Search the data for the string "picture" and gather each line it is in.

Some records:

==============================

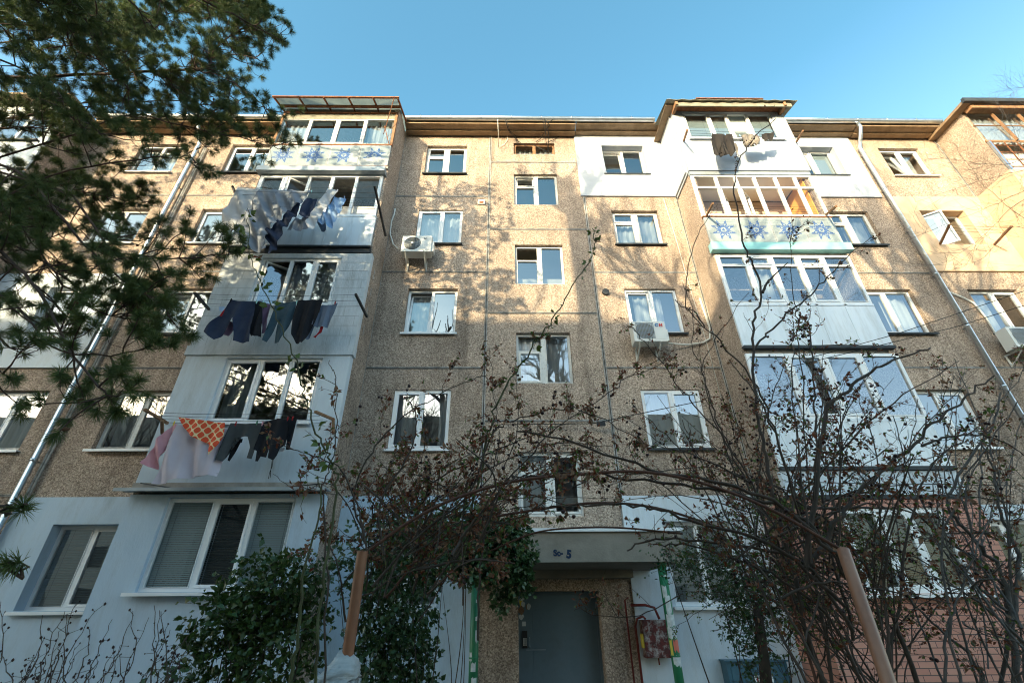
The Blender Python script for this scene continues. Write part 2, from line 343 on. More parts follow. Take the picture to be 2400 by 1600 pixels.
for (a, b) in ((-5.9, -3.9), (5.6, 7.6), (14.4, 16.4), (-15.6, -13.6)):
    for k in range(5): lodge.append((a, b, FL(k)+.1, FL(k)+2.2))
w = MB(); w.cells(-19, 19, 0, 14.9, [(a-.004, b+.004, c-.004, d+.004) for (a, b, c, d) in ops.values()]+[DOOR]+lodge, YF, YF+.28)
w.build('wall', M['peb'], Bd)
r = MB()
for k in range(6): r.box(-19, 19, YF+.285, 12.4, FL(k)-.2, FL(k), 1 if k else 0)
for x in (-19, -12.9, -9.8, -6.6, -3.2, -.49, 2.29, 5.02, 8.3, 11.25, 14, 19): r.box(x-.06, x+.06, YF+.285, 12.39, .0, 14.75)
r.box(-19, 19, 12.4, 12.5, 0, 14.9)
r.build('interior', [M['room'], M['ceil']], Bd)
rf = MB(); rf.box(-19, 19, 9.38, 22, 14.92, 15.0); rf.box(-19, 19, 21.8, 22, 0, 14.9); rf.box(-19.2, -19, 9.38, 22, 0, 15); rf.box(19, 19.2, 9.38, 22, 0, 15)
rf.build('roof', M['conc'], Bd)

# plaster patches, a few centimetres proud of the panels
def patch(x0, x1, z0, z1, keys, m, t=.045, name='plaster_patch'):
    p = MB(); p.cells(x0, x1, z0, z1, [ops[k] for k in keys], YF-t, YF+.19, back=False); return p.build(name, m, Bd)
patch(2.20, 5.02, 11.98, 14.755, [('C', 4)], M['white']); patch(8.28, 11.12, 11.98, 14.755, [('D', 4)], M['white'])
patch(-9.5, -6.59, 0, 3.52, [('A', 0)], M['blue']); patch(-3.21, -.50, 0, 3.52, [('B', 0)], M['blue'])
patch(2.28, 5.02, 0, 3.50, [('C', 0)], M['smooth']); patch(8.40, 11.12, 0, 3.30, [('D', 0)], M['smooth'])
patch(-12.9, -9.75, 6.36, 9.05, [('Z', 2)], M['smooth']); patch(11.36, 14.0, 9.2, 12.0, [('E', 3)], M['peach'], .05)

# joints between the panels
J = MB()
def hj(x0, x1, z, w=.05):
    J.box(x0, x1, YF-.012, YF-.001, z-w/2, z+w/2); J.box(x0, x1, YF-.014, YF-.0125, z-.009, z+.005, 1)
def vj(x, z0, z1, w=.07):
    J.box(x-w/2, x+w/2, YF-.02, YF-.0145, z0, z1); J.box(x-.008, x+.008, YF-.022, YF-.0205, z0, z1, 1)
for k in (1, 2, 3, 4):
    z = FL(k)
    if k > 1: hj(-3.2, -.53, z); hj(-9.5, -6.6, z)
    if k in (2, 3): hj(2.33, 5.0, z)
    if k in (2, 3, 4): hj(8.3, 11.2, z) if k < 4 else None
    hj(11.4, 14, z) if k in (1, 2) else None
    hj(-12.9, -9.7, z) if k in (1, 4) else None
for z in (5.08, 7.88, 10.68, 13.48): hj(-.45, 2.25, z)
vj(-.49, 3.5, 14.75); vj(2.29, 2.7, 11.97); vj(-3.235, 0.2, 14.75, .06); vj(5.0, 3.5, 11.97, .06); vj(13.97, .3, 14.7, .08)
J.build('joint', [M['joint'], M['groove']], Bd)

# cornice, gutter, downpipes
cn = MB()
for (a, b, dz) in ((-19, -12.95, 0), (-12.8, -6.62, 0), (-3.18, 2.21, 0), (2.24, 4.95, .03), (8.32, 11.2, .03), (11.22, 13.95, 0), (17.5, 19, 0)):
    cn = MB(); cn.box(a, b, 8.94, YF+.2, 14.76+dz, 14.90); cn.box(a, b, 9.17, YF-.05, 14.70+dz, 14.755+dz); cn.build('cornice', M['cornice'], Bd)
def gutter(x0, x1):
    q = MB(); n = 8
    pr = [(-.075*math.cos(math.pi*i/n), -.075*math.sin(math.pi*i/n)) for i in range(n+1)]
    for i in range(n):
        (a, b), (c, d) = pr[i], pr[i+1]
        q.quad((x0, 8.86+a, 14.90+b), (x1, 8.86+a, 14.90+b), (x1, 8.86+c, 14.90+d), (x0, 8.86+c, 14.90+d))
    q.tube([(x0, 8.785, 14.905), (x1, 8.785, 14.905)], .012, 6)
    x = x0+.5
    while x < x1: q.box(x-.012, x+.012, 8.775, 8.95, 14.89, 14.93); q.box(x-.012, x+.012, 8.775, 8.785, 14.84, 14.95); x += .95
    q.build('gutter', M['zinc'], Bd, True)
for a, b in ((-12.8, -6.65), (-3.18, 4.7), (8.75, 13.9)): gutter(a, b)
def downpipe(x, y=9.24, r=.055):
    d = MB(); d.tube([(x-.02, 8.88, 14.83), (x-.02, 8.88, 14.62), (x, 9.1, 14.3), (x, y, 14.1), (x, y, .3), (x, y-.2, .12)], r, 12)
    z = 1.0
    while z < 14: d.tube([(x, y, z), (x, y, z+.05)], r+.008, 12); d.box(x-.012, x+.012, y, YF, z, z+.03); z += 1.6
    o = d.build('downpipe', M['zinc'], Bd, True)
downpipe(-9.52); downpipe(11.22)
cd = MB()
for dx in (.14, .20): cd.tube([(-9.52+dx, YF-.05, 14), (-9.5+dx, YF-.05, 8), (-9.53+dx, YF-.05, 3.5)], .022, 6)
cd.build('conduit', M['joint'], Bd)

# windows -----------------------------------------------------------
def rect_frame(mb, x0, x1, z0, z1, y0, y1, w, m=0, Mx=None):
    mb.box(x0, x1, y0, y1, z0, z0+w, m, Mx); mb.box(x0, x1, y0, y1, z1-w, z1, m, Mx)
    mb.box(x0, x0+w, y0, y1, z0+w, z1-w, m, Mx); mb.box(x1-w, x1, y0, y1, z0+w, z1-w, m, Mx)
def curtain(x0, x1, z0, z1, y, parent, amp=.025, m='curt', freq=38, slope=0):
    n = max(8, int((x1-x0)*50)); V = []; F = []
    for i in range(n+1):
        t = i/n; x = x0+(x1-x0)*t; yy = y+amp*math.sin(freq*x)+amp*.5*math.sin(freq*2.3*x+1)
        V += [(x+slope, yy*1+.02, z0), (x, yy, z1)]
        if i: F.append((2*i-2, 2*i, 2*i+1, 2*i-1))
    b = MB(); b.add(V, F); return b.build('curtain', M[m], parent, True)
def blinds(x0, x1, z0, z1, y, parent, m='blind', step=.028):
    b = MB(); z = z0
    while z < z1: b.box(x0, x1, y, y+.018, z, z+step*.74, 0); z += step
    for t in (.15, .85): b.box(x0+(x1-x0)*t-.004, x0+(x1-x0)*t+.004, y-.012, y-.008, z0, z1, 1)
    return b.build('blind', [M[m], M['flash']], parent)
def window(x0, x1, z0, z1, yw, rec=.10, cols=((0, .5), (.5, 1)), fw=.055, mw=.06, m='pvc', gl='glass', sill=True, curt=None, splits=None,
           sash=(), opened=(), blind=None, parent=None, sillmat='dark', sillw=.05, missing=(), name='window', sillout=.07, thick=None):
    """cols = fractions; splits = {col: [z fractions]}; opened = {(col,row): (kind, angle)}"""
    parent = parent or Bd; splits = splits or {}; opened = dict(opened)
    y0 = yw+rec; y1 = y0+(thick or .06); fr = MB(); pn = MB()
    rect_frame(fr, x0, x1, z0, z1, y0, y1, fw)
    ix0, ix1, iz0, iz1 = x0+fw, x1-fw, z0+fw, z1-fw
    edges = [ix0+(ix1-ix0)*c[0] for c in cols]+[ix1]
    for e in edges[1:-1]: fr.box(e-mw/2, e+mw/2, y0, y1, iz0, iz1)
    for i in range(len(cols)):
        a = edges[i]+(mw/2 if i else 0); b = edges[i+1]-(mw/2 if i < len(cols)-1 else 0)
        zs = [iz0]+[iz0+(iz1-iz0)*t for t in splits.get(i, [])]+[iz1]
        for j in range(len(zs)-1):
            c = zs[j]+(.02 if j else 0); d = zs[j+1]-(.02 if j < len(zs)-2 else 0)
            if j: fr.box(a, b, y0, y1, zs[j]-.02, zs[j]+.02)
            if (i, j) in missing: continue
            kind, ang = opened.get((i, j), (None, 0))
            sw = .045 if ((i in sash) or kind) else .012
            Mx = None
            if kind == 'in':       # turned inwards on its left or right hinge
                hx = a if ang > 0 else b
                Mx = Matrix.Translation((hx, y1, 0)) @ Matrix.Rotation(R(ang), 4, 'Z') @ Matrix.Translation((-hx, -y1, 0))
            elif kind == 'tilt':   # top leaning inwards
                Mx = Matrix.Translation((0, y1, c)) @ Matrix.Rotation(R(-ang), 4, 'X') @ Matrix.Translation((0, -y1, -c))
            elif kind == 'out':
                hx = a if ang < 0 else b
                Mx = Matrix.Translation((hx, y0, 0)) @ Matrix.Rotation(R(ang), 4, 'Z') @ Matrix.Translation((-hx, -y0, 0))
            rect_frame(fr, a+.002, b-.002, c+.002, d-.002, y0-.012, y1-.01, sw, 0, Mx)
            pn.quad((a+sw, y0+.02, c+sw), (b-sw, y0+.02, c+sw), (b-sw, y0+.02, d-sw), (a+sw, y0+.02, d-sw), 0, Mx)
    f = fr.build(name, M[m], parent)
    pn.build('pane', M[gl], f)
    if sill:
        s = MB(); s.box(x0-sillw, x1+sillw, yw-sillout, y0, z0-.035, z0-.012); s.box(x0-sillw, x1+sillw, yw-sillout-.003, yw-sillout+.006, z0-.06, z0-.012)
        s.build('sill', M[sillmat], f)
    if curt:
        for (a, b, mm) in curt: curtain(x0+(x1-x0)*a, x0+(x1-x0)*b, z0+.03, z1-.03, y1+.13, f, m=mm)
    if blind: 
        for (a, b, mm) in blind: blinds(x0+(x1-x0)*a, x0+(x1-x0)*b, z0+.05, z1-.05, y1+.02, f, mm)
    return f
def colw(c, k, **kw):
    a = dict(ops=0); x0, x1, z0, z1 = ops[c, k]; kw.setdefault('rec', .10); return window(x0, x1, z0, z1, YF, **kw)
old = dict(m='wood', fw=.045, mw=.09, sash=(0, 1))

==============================

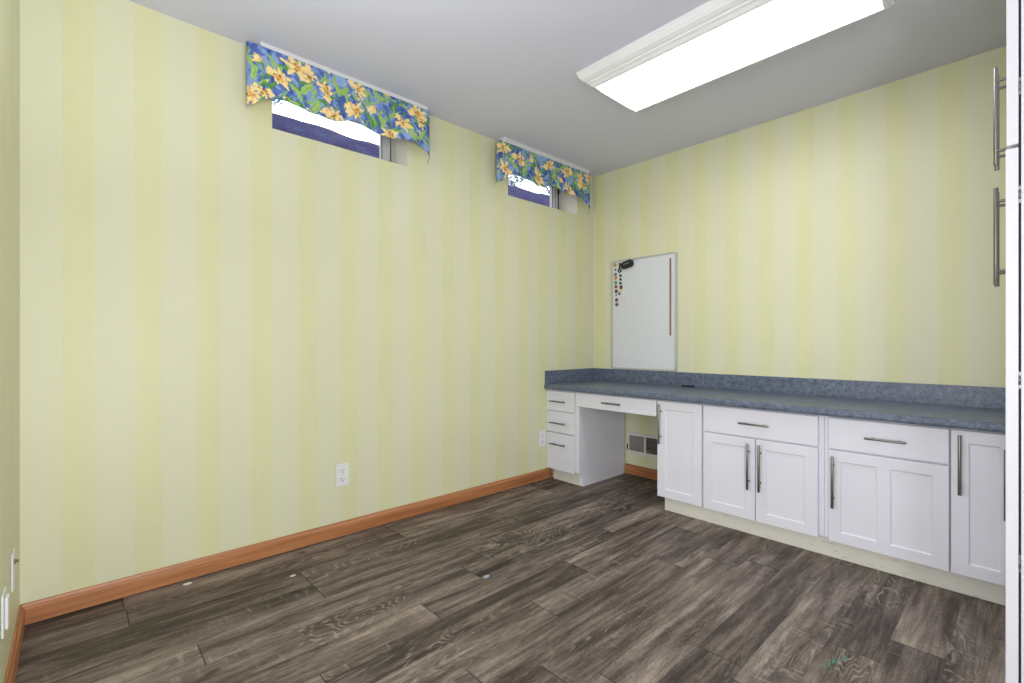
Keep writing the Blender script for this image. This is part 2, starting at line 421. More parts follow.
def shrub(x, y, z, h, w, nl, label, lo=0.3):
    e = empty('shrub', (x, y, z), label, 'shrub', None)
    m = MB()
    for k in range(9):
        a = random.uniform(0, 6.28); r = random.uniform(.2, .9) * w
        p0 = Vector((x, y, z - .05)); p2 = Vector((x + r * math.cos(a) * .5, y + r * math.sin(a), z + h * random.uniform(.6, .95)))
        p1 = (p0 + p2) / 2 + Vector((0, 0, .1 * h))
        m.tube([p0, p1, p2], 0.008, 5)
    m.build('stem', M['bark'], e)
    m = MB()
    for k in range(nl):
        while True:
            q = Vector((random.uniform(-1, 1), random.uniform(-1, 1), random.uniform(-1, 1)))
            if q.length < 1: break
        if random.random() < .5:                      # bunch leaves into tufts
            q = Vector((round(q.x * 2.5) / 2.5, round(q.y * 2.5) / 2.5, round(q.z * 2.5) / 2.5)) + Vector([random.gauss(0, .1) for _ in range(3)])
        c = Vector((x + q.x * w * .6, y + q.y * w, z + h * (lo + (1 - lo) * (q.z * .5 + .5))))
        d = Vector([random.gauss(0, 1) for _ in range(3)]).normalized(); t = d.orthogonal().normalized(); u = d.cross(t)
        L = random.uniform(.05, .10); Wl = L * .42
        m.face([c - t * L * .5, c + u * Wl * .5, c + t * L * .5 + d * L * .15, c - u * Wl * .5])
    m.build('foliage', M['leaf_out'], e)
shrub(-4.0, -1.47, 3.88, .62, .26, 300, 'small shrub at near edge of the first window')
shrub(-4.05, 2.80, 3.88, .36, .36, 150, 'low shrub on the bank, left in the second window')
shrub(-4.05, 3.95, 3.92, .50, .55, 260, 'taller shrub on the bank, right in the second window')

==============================

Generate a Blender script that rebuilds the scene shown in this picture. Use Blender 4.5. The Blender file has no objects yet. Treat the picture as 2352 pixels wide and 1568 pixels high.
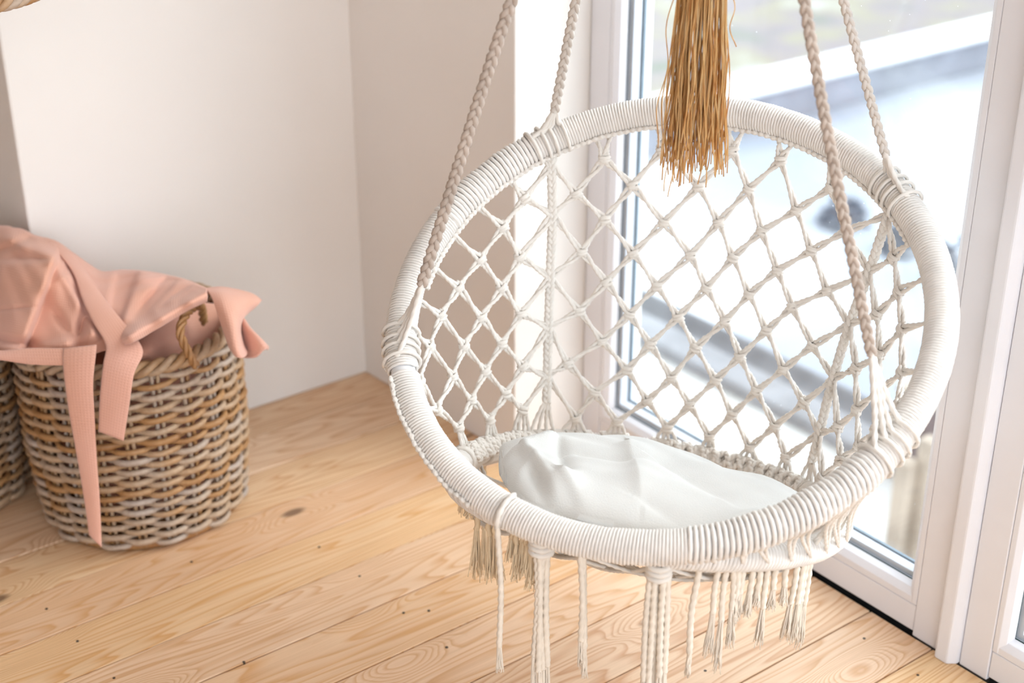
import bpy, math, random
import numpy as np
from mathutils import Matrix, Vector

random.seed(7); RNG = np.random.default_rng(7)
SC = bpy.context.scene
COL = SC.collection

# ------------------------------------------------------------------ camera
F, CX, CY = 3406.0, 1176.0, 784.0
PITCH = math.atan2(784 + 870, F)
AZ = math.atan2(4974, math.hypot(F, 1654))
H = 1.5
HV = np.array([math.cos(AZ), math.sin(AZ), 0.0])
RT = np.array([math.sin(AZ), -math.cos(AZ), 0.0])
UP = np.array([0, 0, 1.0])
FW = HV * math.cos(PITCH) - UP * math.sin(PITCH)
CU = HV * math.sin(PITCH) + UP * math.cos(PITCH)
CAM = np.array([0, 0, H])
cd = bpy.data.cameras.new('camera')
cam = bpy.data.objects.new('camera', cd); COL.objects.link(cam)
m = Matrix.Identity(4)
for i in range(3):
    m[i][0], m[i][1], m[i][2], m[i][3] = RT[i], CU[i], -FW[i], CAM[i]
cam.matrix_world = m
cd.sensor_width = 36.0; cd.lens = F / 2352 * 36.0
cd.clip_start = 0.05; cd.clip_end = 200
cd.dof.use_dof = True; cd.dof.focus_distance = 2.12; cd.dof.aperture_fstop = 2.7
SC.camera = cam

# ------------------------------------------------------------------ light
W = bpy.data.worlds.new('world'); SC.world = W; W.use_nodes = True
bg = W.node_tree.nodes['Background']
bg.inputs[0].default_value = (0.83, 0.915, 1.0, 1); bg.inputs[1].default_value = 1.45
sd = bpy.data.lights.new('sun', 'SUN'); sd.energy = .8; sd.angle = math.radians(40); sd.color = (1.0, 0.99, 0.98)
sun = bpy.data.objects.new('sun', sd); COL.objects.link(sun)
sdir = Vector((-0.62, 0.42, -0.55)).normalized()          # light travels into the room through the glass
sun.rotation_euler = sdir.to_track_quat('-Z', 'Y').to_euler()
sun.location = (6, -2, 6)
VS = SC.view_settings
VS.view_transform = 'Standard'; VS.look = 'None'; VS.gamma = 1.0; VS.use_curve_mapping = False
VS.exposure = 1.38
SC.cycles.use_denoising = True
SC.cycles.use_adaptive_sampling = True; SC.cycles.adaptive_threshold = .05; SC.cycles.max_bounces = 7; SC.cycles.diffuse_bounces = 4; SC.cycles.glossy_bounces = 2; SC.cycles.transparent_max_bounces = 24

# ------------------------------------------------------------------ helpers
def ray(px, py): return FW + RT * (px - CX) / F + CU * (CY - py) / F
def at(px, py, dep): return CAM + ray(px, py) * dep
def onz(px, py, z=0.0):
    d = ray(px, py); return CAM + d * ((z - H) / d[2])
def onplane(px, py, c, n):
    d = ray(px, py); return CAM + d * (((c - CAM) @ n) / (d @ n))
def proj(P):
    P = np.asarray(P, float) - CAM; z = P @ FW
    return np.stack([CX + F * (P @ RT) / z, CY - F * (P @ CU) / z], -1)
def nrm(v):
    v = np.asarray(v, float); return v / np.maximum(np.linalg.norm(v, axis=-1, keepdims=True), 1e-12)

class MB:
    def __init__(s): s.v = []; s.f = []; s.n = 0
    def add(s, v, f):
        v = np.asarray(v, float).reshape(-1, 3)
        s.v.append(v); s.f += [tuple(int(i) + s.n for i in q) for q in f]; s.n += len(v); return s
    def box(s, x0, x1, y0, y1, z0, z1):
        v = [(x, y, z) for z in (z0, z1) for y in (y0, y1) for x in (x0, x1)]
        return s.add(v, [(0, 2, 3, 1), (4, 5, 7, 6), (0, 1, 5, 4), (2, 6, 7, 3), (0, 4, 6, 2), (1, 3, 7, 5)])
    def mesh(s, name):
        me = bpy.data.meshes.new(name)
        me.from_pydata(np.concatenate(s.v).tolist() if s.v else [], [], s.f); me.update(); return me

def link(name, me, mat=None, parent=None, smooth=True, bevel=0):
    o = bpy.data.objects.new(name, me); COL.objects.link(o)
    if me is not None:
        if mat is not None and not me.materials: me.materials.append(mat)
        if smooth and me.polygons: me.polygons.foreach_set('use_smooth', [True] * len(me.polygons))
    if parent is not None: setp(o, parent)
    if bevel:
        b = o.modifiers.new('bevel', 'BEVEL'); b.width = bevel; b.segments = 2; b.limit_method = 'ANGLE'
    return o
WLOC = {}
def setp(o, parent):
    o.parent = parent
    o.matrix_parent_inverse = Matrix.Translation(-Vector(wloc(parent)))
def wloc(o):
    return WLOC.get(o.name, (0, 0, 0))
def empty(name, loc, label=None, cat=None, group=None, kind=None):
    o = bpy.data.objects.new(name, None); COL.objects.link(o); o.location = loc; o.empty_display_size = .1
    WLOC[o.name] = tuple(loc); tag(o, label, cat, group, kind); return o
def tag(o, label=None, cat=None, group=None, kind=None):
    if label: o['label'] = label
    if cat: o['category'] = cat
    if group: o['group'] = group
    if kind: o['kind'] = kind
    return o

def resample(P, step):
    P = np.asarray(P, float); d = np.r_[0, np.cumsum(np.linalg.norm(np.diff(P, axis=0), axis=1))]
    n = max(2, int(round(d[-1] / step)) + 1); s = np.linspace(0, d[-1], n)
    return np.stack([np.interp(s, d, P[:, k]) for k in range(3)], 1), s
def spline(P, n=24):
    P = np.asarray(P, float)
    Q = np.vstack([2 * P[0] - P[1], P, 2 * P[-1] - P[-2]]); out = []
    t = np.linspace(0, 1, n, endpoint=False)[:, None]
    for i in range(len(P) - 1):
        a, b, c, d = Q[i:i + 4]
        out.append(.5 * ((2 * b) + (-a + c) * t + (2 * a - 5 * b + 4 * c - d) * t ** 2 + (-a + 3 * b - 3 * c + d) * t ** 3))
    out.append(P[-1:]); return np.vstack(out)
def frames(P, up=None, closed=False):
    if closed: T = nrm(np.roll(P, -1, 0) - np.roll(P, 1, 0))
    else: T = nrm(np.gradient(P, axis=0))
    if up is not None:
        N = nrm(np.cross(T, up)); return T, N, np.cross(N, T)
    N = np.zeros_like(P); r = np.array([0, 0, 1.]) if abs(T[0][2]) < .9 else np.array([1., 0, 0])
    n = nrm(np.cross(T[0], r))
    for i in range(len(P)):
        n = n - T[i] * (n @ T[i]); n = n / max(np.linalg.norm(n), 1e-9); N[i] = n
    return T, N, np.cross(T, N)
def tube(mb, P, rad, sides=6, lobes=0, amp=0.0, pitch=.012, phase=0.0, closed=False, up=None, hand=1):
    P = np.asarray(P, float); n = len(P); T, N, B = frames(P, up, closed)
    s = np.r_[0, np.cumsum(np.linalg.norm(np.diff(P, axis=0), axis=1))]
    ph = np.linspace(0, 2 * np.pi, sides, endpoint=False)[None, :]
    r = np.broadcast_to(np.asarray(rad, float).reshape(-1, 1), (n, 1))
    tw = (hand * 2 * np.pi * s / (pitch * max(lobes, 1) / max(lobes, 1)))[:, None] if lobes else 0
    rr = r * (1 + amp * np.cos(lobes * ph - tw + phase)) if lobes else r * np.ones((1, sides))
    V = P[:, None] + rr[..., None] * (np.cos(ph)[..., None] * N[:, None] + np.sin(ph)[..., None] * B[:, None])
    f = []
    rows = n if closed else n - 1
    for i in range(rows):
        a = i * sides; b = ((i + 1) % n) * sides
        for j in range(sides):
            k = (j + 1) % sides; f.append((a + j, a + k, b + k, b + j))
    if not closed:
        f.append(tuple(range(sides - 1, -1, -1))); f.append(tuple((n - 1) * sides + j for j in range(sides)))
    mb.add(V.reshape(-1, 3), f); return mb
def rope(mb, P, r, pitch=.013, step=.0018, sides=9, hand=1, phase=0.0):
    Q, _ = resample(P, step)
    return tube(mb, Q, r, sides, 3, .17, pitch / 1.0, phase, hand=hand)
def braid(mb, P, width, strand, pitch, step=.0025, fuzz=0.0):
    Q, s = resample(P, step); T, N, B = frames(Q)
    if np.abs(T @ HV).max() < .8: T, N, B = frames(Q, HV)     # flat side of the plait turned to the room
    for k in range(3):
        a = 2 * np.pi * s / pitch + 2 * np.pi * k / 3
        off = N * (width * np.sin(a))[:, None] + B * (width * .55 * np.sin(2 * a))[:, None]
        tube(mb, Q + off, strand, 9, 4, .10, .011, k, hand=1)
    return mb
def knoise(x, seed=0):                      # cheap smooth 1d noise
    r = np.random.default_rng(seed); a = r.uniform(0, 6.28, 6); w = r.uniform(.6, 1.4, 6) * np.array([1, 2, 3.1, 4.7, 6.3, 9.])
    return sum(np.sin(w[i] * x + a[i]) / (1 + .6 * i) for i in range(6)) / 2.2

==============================

**ANSWER TO THE PROBLEM:**
The Blender Python script for this scene continues. Write part 2, from line 343 on. More parts follow. Take the picture to be 2400 by 1600 pixels.
Generate a Blender script that rebuilds the scene shown in this picture. Use Blender 4.5. The Blender file has no objects yet. Treat the picture as 2352 pixels wide and 1568 pixels high.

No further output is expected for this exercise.